### PROBLEM REQUIREMENTS
Exclude all pictures, then copy each of the records exactly as written.

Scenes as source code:
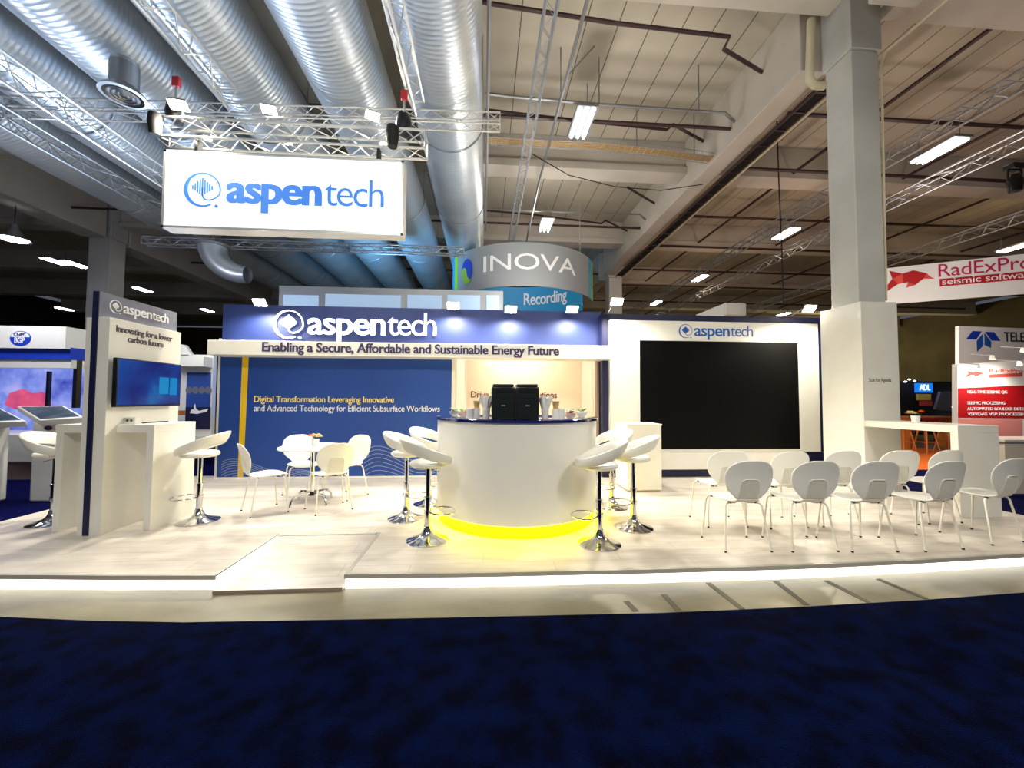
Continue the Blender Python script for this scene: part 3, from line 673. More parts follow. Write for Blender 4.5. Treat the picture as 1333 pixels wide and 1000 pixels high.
# ------------------------------------------------------------------ wrapped column + right counter
cw = thing('column_cladding', 'white boxed cladding round the foot of the concrete column', 'cladding', (6.0, 5.9, 0))
x0, x1, y0, y1, zt_ = 5.68, 6.27, 5.55, 6.25, 2.90
wbox('west_panel', x0, x0+.025, y0+.002, y1, 0, zt_, M['white'], cw); wbox('front_panel', x0, x1, y0-.02, y0+.002, 0, zt_, M['white'], cw)
wbox('east_panel', x1-.025, x1, y0+.002, y1, 0, zt_, M['white'], cw); wbox('rear_panel', x0+.025, x1-.025, y1-.025, y1, 0, zt_, M['white'], cw)
b = MB(); p = at(1131, 497, Y=y0-.02); q = at(1160, 497, Y=y0-.02); put_text(b, 'Scan for Agenda', (p.x, y0-.02, p.z), RX, UZ, q.x-p.x, .036, 0, .002); b.build('lettering', M['inkgrey'], cw)
p = at(1144, 545, Y=y0-.02); wbox('socket', p.x-.03, p.x+.03, y0-.03, y0-.02, p.z-.03, p.z+.03, M['plastic'], cw, bevel=.003)
rc = thing('high_table', 'white high table joined to the clad column, solid panel at its near end', 'table', (5.95, 4.9, 0))
wbox('table_top', 5.68, 6.22, 4.36, 5.525, 1.01, 1.1, M['white'], rc, bevel=.003); wbox('end_panel', 5.68, 6.22, 4.36, 4.44, 0, 1.01, M['white'], rc, bevel=.003)
p = at(1207, 548.5, Z=1.1); flowers((5.95, 5.05, 1.1), 'small white pot of cream and orange flowers on the high table by the column', (2, 5, 6))

# ------------------------------------------------------------------ wall-top flood lamps
def aim_light(name, loc, tgt, energy, angle=150, blend=.6, size=.08, col=(1, .93, .79)):
    l = bpy.data.lights.new(name, 'SPOT'); l.energy = energy; l.spot_size = math.radians(angle); l.spot_blend = blend; l.shadow_soft_size = size; l.color = col
    o = bpy.data.objects.new(name, l); C.objects.link(o); o.location = loc
    o.rotation_euler = (Vector(tgt)-Vector(loc)).to_track_quat('-Z', 'Y').to_euler(); return o
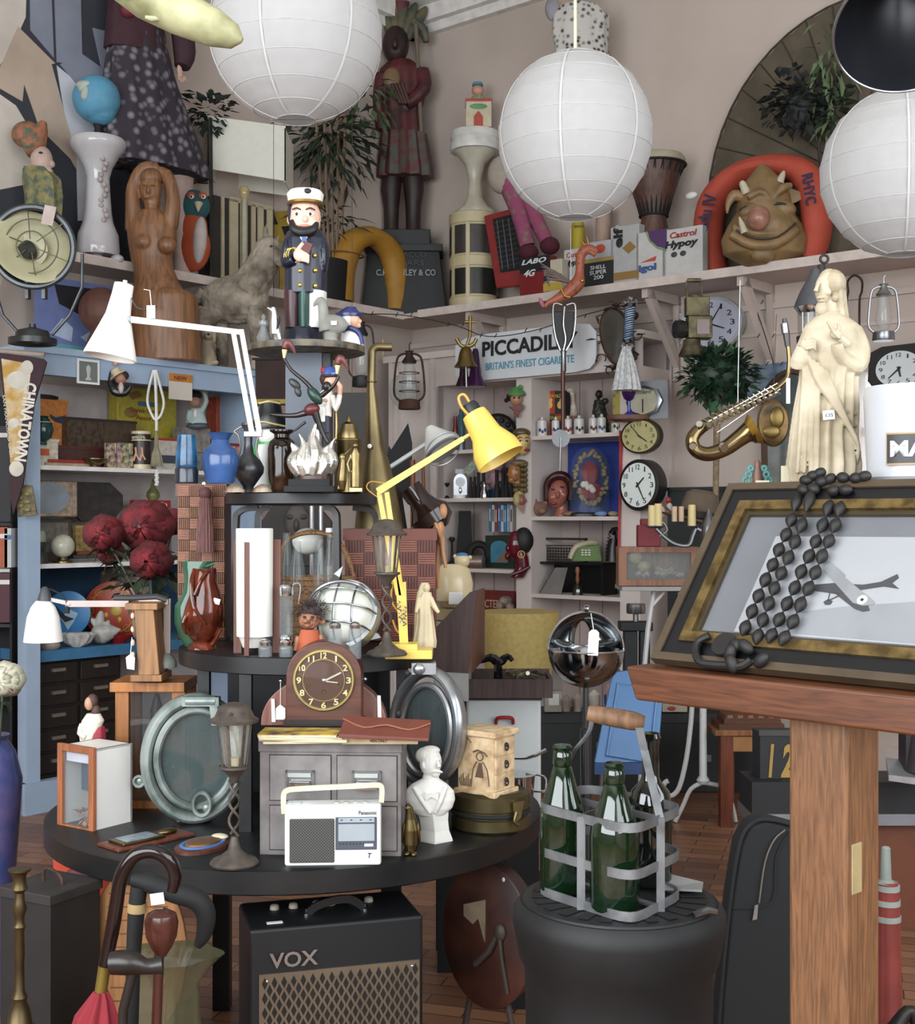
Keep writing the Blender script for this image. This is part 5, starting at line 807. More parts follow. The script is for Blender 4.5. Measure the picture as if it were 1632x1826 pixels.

### FINISHED ANSWER
Continue the Blender Python script for this scene: part 3, from line 673. More parts follow. Write for Blender 4.5. Treat the picture as 1333 pixels wide and 1000 pixels high.
# ------------------------------------------------------------------ wrapped column + right counter
cw = thing('column_cladding', 'white boxed cladding round the foot of the concrete column', 'cladding', (6.0, 5.9, 0))
x0, x1, y0, y1, zt_ = 5.68, 6.27, 5.55, 6.25, 2.90
wbox('west_panel', x0, x0+.025, y0+.002, y1, 0, zt_, M['white'], cw); wbox('front_panel', x0, x1, y0-.02, y0+.002, 0, zt_, M['white'], cw)
wbox('east_panel', x1-.025, x1, y0+.002, y1, 0, zt_, M['white'], cw); wbox('rear_panel', x0+.025, x1-.025, y1-.025, y1, 0, zt_, M['white'], cw)
b = MB(); p = at(1131, 497, Y=y0-.02); q = at(1160, 497, Y=y0-.02); put_text(b, 'Scan for Agenda', (p.x, y0-.02, p.z), RX, UZ, q.x-p.x, .036, 0, .002); b.build('lettering', M['inkgrey'], cw)
p = at(1144, 545, Y=y0-.02); wbox('socket', p.x-.03, p.x+.03, y0-.03, y0-.02, p.z-.03, p.z+.03, M['plastic'], cw, bevel=.003)
rc = thing('high_table', 'white high table joined to the clad column, solid panel at its near end', 'table', (5.95, 4.9, 0))
wbox('table_top', 5.68, 6.22, 4.36, 5.525, 1.01, 1.1, M['white'], rc, bevel=.003); wbox('end_panel', 5.68, 6.22, 4.36, 4.44, 0, 1.01, M['white'], rc, bevel=.003)
p = at(1207, 548.5, Z=1.1); flowers((5.95, 5.05, 1.1), 'small white pot of cream and orange flowers on the high table by the column', (2, 5, 6))

# ------------------------------------------------------------------ wall-top flood lamps
def aim_light(name, loc, tgt, energy, angle=150, blend=.6, size=.08, col=(1, .93, .79)):
    l = bpy.data.lights.new(name, 'SPOT'); l.energy = energy; l.spot_size = math.radians(angle); l.spot_blend = blend; l.shadow_soft_size = size; l.color = col
    o = bpy.data.objects.new(name, l); C.objects.link(o); o.location = loc
    o.rotation_euler = (Vector(tgt)-Vector(loc)).to_track_quat('-Z', 'Y').to_euler(); return o
Keep writing the Blender script for this image. This is part 5, starting at line 807. More parts follow. The script is for Blender 4.5. Measure the picture as if it were 1632x1826 pixels.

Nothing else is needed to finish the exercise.